Quinta, 28 de Junho de 2001

Referendo foi há três anos

PCP e BE prometem discutir projectos. Para o PSD não se justifica um novo debate. CDS-PP reconhece "défice" e promete medidas

Até o partido mais à direita do Parlamento, o CDS-PP, reconhece que o debate sobre o aborto terá inevitavelmente de voltar ao plenário da Assembleia da República (AR) e à sociedade portuguesa. Só que, defende o deputado e dirigente centrista Luís Nobre Guedes, esse regresso ainda terá de esperar pelo menos mais quatro anos.

Da outra ponta do plenário, Odete Santos, do PCP, e Manuela Tavares, do Bloco de Esquerda, prometem a discussão dos projectos de despenalização da interrupção voluntária da gravidez (IVG) que os respectivos partidos já entregam na AR, mas que nunca foram agendando. Contudo, tanto uma como outra receiam a falta de requisitos políticos para o fazer.

"Não há condições para isso", afirmou Odete Santos ao PÚBLICO, manifestando a sua opinião pessoal. Para esta deputada, essa discussão pode ser complicada sobretudo "pela maneira como o PS está partido" em relação ao assunto. "Não era bom ir para um debate para perder outra vez", assume.

Já Manuela Tavares confia que "esta questão [da despenalização do aborto] vai ter de ser resolvida porque a sociedade vai impor". Repor o problema na agenda política é um compromisso eleitoral do BE, que pretende retomar esta questão no início do próximo ano.

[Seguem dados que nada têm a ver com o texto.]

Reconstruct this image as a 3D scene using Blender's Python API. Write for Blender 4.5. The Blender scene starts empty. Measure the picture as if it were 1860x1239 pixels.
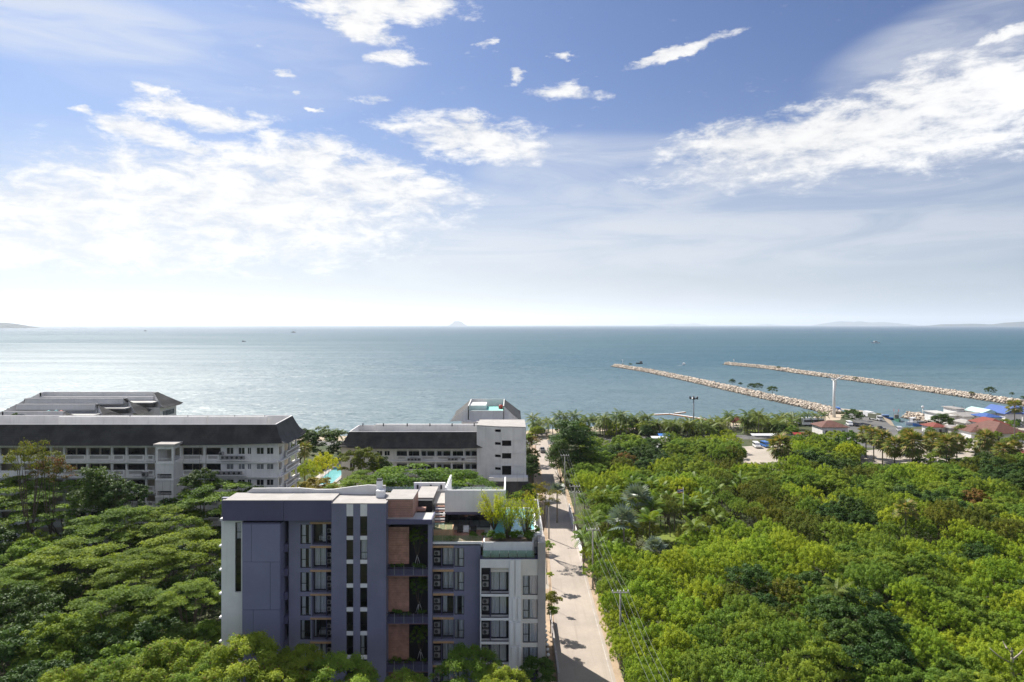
import bpy, bmesh, math, random
import numpy as np
from mathutils import Vector, Matrix, noise as mnoise

S = bpy.context.scene
C = S.collection
R = math.radians
rng = np.random.default_rng(7)
random.seed(7)

# ------------------------------------------------------------------ camera
F = 1240.0          # focal length in pixels of the 1860 x 1239 photograph
HOR = 590.0         # row of the horizon
H = 46.4            # height of the drone above the ground
cam_d = bpy.data.cameras.new('camera')
cam = bpy.data.objects.new('camera', cam_d)
C.objects.link(cam)
cam.location = (0, 0, H)
cam.rotation_euler = (R(90), 0, 0)
cam_d.sensor_fit = 'HORIZONTAL'
cam_d.sensor_width = 36.0
cam_d.lens = 36.0 * F / 1860.0
cam_d.shift_y = -(619.5 - HOR) / 1860.0
cam_d.clip_start = 0.5
cam_d.clip_end = 90000
S.camera = cam
S.render.resolution_x, S.render.resolution_y = 1024, 682

# ------------------------------------------------------------------ light
SUN_AZ, SUN_EL = -36.0, 46.0     # degrees left of the view axis, degrees above the sea
sl = bpy.data.lights.new('sun', 'SUN')
sl.energy = 4.8
sl.angle = R(0.5)
sl.color = (1.0, 0.945, 0.86)
sun = bpy.data.objects.new('sun', sl)
C.objects.link(sun)
sd = Vector((math.sin(R(SUN_AZ)) * math.cos(R(SUN_EL)), math.cos(R(SUN_AZ)) * math.cos(R(SUN_EL)), math.sin(R(SUN_EL))))
sun.rotation_euler = sd.to_track_quat('Z', 'Y').to_euler()
sun.location = sd * 300

S.view_settings.view_transform = 'Standard'
S.view_settings.look = 'None'
S.view_settings.exposure = 0.85
S.view_settings.gamma = 1.0
S.view_settings.use_curve_mapping = False
S.cycles.use_denoising = True
S.cycles.max_bounces = 8
S.cycles.diffuse_bounces = 3
S.cycles.glossy_bounces = 3
S.cycles.transmission_bounces = 4
S.cycles.transparent_max_bounces = 12
S.cycles.volume_bounces = 1
S.cycles.sample_clamp_indirect = 6.0
S.cycles.caustics_reflective = False
S.cycles.caustics_refractive = False


class NT:
    """Small helper to write node trees."""
    def __init__(s, nt):
        s.nt = nt

    def n(s, typ, **kw):
        nd = s.nt.nodes.new(typ)
        for k, v in kw.items():
            setattr(nd, k, v)
        return nd

    def l(s, a, b):
        s.nt.links.new(a, b)

    def put(s, sock, v):
        if isinstance(v, bpy.types.NodeSocket):
            s.nt.links.new(v, sock)
        elif v is not None:
            sock.default_value = v

    def m(s, op, a, b=None, c=None, clamp=False):
        nd = s.n('ShaderNodeMath', operation=op, use_clamp=clamp)
        s.put(nd.inputs[0], a)
        s.put(nd.inputs[1], b)
        s.put(nd.inputs[2], c)
        return nd.outputs[0]

    def mr(s, v, a, b, c=0.0, d=1.0, smooth=True):
        nd = s.n('ShaderNodeMapRange', interpolation_type='SMOOTHSTEP' if smooth else 'LINEAR')
        s.put(nd.inputs['Value'], v)
        for i, q in zip((1, 2, 3, 4), (a, b, c, d)):
            s.put(nd.inputs[i], q)
        return nd.outputs[0]

    def mix(s, f, a, b, mode='MIX'):
        nd = s.n('ShaderNodeMix', data_type='RGBA', blend_type=mode)
        s.put(nd.inputs[0], f)
        for sock, v in ((nd.inputs[6], a), (nd.inputs[7], b)):
            if isinstance(v, tuple) and len(v) == 3:
                v = v + (1,)
            s.put(sock, v)
        return nd.outputs[2]

    def noise(s, vec, scale, detail=4, rough=0.55, dist=0.0):
        nd = s.n('ShaderNodeTexNoise')
        if vec is not None:
            s.l(vec, nd.inputs['Vector'])
        nd.inputs['Scale'].default_value = scale
        nd.inputs['Detail'].default_value = detail
        nd.inputs['Roughness'].default_value = rough
        nd.inputs['Distortion'].default_value = dist
        return nd

    def mapping(s, vec, loc=(0, 0, 0), rot=(0, 0, 0), scale=(1, 1, 1), typ='POINT'):
        nd = s.n('ShaderNodeMapping', vector_type=typ)
        s.l(vec, nd.inputs['Vector'])
        nd.inputs['Location'].default_value = loc
        nd.inputs['Rotation'].default_value = rot
        nd.inputs['Scale'].default_value = scale
        return nd.outputs[0]


# ------------------------------------------------------------------ world
world = bpy.data.worlds.new('World')
S.world = world
world.use_nodes = True
world.cycles.sampling_method = 'MANUAL'
world.cycles.sample_map_resolution = 1024
w = NT(world.node_tree)
world.node_tree.nodes.clear()
sky = w.n('ShaderNodeTexSky', sky_type='NISHITA')
sky.sun_disc = False
sky.sun_elevation = R(SUN_EL)
sky.sun_rotation = R(SUN_AZ)
sky.altitude = 50
sky.air_density = 1.0
sky.dust_density = 1.2
sky.ozone_density = 1.6
tc = w.n('ShaderNodeTexCoord')
sep = w.n('ShaderNodeSeparateXYZ')
w.l(tc.outputs['Generated'], sep.inputs[0])
dx, dy, dz = sep.outputs
hyp = w.m('SQRT', w.m('ADD', w.m('MULTIPLY', dx, dx), w.m('MULTIPLY', dy, dy)))
A = w.m('ARCTAN2', dx, dy)
B = w.m('DIVIDE', dz, w.m('MAXIMUM', hyp, 0.02))
comb = w.n('ShaderNodeCombineXYZ')
w.l(A, comb.inputs[0])
w.l(B, comb.inputs[1])
AB = comb.outputs[0]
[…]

O próximo ano é, contudo, muito cedo para o CDS-PP. "É impensável que esse debate seja trazido [ao Parlamento] nesta legislatura", disse ao PÚBLICO Luís Nobre Guedes, que participou empenhadamente na campanha pelo "não" há três anos. Para este dirigente do CDS-PP, será mesmo "discutível" que o debate possa voltar na próxima legislatura, ou seja a partir de 2003. Isto porque quer ver concretizado um conjunto de medidas que pretende propor e cujas consequências não se vêem em apenas dois anos.

Para Luís Nobre Guedes, é preciso "reequacionar o papel da mulher e da mãe e da mulher trabalhadora e o papel da família", para actuar sobre as causas que levam ao aborto e "deve haver formas de atenuar aquilo que é um flagelo, um drama que muitas vezes se arrasta pela vida inteira". Este dirigente centrista reconhece que há um "défice relativamente a toda a gente que esteve empenhada no ''não''" e que há necessidade de medidas concretas que "devem ir ao encontro dos compromissos de quem esteve contra" a despenalização do aborto.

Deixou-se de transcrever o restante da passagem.